You can see the speed for yourself. Here is my first speedrun livestreamed: https://www.youtube.com/watch?v=Yg6UFyIPYNY





That code has a lot of smell IMHO :/

What's the rationale behind writing PHP as if it was JS? Unless I am mistaken it's like someone just did a transliteration from JS to PHP without even converting the JSDoc to PHPDoc.

And are there any tests for the code?


I actually based it on an existing PHP adapter for MySQL. Together with the AI, I went over all the features that needed refactoring, and what would work in Postgres and Sqlite the same way, etc. There were a ton of nuances.

So your actual output has not increased by 20-50x, just some parts of it? What's your speedup like over an entire project, not just cherrypicked parts?

I think those parts were the big bottleneck, so technically, yes it has.

Why not merged to main?

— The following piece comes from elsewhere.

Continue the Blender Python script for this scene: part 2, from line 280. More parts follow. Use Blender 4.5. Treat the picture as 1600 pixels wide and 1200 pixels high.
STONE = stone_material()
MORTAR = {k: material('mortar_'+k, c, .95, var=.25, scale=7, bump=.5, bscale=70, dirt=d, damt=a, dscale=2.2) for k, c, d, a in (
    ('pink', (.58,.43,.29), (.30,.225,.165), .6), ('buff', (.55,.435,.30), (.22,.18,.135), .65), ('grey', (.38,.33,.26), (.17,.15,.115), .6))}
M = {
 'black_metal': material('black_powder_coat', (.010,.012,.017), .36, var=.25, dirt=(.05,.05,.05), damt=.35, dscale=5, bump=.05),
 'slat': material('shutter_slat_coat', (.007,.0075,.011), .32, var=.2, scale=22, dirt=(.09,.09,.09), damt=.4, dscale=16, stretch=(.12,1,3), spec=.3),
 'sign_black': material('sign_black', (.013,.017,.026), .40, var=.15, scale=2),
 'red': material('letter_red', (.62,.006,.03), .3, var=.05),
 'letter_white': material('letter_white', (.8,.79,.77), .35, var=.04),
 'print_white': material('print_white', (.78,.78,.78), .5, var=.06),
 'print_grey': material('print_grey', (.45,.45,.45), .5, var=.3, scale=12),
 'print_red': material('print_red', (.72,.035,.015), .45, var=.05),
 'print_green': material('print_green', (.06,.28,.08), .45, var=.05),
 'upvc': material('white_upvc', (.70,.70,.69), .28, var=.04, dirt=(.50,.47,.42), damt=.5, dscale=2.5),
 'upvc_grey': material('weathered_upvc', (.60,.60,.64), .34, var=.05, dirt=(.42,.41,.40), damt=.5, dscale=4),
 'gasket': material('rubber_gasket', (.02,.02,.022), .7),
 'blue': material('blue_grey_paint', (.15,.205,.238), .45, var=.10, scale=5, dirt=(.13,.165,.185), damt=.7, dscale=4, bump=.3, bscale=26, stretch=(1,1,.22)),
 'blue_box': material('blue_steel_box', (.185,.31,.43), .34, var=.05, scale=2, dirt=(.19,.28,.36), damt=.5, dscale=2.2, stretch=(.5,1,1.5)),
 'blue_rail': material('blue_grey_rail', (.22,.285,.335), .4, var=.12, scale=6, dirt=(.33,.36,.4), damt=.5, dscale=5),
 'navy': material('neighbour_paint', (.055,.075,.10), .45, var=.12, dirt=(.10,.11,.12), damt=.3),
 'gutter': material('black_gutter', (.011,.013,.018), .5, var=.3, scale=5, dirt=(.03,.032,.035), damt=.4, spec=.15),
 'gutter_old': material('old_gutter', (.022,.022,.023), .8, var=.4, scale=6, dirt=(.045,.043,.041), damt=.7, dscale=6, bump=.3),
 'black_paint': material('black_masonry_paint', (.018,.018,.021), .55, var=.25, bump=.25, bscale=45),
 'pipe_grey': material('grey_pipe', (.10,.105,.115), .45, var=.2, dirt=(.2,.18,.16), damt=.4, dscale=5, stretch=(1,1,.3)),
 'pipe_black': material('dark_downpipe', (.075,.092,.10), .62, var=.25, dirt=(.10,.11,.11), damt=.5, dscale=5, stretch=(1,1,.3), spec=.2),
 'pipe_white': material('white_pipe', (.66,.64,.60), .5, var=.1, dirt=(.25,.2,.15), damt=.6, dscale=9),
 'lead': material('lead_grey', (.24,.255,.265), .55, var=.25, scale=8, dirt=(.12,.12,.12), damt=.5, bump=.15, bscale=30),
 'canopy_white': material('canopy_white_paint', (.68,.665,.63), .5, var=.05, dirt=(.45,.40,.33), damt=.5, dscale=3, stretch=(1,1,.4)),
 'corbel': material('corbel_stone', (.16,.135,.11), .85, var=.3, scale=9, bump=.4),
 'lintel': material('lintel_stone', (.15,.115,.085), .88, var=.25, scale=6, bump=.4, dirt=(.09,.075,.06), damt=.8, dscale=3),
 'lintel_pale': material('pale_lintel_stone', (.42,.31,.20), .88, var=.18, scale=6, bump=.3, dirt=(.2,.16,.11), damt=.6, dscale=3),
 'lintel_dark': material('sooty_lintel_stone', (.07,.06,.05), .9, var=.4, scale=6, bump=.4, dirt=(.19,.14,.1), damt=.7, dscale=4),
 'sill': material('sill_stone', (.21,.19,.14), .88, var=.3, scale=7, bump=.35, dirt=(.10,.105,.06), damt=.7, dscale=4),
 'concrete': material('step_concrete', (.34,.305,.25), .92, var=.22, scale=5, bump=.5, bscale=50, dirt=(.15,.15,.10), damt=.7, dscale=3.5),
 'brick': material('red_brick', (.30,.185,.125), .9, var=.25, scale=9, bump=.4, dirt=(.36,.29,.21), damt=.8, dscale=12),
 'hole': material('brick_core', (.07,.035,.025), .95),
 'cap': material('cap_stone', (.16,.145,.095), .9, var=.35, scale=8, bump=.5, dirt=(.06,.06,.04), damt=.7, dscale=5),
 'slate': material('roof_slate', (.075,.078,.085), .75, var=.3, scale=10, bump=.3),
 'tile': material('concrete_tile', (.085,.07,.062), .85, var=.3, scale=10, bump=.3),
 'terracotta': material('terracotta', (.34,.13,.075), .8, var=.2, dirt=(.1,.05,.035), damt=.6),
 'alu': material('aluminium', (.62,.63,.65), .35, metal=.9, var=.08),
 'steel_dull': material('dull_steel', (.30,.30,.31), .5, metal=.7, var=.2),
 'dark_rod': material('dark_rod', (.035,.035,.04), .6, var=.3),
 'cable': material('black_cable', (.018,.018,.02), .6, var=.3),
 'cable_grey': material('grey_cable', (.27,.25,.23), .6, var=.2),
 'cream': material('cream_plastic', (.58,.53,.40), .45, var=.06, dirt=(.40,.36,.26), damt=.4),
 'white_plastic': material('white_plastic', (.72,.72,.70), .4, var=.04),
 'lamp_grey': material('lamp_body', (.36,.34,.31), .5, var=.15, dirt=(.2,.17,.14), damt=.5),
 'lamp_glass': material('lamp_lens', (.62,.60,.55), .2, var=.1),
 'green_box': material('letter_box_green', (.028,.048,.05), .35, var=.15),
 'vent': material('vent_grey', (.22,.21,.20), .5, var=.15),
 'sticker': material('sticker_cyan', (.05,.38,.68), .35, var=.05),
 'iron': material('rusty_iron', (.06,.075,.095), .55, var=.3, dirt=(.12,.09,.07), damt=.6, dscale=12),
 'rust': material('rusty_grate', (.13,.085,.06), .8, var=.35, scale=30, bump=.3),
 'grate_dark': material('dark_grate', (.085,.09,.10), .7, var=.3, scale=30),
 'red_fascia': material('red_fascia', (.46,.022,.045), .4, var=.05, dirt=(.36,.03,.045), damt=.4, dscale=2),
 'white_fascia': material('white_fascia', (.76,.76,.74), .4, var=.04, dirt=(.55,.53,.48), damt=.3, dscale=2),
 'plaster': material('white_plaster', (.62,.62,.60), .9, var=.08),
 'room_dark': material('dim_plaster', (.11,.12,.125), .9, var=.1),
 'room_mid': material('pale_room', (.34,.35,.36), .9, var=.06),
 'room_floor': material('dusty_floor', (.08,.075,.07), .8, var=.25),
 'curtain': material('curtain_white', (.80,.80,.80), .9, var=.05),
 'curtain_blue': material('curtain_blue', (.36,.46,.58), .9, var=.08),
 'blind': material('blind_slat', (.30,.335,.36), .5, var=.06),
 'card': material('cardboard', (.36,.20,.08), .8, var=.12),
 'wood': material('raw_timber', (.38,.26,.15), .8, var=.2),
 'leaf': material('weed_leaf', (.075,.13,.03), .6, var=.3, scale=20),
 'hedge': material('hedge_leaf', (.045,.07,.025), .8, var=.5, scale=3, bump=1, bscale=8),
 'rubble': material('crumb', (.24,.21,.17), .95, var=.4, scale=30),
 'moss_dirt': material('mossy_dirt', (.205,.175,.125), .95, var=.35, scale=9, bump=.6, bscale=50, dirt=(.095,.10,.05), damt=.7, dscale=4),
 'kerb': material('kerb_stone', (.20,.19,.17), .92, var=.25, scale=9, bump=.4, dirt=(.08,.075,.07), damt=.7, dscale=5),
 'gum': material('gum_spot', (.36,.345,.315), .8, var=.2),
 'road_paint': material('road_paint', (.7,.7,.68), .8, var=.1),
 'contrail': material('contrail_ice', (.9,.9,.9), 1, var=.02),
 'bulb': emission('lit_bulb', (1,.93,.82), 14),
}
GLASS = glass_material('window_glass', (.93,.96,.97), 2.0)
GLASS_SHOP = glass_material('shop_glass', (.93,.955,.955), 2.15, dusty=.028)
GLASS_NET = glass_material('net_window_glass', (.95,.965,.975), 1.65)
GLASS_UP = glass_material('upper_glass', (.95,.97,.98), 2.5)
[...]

What is the definition of done being applied here?

The code is stable and partially tested. Needs a lot more testing before committing it to main. This is mainly because the primary ORM adapter for MySQL has been rewritten, and a lot of apps use it.

I think in 2026 the automation will reach the testing, closing the loop. At that point, no humans in the loop will make software development extremely fast.